And there was I thinking there was light at the end of the tunnel! The projects that had just recently immerged from enforced hibernation were about to be mothballed yet again!

The question of how to respond to this latest setback got me thinking of the many of us stuck at home and how to make best use of our heads and minds for the extra time on our hands. A difficult set of criteria to satisfy; some might even claim mutually exclusive! I beg to differ. As they say, every cloud has a silver lining and in this case it has created a wonderful opportunity; the chance to start putting pen to paper to write the novel that you’ve have always had inside you.

How do you make a start? you may ask. It’s easier than you think. Here are a few tips.

First, choose an original subject that you consider will make an interesting story. Open a file on the computer and give it a working title. Then, set out a one-page synopsis of the story. This is actually a lot harder than it sounds as it will inevitably change as the book evolves. Some writers spend a lot of time planning and doing research, others like me tend to get going straight away and allow the story to develop as they go along. It’s your choice.

Once you’ve made the decision to give it a go, the secret is to keep at it. But what about writer’s block?  I imagine it happens to everyone at some time or other. The difference is how you deal with it. For me, the best way is always to edit my last piece of work, which will usually throw up a multitude of new ideas and with them, inevitably, a new set of problems involving plot or character that have to be solved. I learned a long time ago that writing is a hard and often tortuous process, but as the saying goes: Where there’s no pain there’s no gain. Writing, for many including myself, has provided a sense of purpose and well-being that were missing from my previous career in commerce.

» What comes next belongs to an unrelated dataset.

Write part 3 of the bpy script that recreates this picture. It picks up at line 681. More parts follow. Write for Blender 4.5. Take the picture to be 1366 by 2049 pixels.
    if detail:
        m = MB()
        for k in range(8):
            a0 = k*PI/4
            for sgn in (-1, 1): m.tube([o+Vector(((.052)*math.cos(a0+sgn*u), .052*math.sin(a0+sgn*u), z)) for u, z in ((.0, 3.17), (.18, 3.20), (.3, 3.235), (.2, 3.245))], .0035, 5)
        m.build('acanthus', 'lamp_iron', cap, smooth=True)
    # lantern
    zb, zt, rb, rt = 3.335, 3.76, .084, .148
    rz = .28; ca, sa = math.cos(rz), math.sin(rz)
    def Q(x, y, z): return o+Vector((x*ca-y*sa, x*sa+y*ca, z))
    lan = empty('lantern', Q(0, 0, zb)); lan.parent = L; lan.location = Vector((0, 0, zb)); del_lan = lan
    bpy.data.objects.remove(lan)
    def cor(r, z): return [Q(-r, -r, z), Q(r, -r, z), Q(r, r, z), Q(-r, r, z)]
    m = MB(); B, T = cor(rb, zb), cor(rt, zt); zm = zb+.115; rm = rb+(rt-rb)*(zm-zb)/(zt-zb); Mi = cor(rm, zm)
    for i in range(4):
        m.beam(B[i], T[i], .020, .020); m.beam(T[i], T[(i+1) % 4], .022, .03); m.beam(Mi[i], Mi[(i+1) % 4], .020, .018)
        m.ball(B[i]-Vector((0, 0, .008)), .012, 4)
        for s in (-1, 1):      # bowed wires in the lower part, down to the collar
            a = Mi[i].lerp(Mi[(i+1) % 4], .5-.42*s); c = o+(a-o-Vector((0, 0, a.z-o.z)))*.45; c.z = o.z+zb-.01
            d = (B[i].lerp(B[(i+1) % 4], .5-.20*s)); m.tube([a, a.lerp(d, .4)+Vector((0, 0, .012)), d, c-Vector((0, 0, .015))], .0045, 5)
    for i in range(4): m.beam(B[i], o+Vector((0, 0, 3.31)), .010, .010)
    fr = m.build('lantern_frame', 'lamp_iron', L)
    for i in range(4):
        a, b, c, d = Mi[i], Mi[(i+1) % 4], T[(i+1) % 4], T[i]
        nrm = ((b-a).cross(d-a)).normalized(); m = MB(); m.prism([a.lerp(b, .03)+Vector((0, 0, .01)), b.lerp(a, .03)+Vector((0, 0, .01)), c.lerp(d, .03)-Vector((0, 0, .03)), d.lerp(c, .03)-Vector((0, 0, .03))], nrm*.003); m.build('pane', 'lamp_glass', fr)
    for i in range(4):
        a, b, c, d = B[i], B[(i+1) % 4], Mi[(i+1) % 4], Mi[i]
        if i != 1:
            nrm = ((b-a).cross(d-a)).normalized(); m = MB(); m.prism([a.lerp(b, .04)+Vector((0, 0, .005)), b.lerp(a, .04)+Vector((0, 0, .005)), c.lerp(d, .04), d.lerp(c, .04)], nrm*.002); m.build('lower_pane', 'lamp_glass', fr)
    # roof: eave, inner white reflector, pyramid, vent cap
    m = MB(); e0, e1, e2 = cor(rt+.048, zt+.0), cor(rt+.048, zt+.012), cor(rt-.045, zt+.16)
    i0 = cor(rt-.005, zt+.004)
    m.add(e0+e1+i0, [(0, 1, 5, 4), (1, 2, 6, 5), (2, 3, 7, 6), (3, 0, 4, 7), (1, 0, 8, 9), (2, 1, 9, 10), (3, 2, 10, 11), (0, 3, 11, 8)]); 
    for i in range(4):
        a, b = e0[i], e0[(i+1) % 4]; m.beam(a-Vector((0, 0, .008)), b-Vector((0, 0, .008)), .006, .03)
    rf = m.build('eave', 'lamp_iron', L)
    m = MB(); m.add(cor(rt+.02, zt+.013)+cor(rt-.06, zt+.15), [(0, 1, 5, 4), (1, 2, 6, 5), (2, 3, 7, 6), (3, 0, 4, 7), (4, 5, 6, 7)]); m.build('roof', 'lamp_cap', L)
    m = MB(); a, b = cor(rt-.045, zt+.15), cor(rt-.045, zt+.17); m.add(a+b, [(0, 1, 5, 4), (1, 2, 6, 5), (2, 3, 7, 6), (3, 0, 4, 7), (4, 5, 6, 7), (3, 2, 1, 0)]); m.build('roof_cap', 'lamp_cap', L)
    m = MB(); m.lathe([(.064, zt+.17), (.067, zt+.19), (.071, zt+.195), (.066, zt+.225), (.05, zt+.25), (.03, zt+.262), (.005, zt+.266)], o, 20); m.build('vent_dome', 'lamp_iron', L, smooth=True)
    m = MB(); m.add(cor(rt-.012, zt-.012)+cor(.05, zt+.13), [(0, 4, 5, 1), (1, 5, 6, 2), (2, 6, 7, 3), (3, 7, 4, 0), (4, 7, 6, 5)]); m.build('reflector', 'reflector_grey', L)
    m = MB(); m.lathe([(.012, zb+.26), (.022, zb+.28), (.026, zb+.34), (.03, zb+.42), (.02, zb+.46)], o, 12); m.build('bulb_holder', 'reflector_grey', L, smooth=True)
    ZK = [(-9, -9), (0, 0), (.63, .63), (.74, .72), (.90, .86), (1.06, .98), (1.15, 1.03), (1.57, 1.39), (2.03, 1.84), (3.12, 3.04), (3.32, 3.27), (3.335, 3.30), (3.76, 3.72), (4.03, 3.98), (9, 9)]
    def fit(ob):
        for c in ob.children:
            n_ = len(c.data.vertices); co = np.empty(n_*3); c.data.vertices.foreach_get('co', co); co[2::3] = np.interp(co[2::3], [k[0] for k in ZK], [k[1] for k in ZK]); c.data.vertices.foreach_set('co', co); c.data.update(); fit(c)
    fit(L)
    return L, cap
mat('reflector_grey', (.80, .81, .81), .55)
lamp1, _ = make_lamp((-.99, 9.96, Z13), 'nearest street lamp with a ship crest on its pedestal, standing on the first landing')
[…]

Once you’ve got something to show, the importance of getting yourself an editor to help you on your way cannot be overestimated; in my experience, this is far more useful than any creative writing class you may have contemplated joining. Another myth that needs dispelling is that writing is a reclusive occupation. This couldn’t be further from the truth. Solitary, yes – but because the characters you have created are alive within you, you are never lonely!

Should you run out of patience pinning your hope on a traditional publisher, there’s now far less stigma attached to self-publishing, with many companies in the field that can turn your property into a reality for a reasonable cost. Just make sure you do your research.

The day you receive the first copies of your book off the press makes all your hard work worthwhile. So what now? The answer is that, provided you are not overly burdened with unhealthy expectations of conquering the world with your maiden novel, it’s probably time to think about embarking on a second book and another new adventure!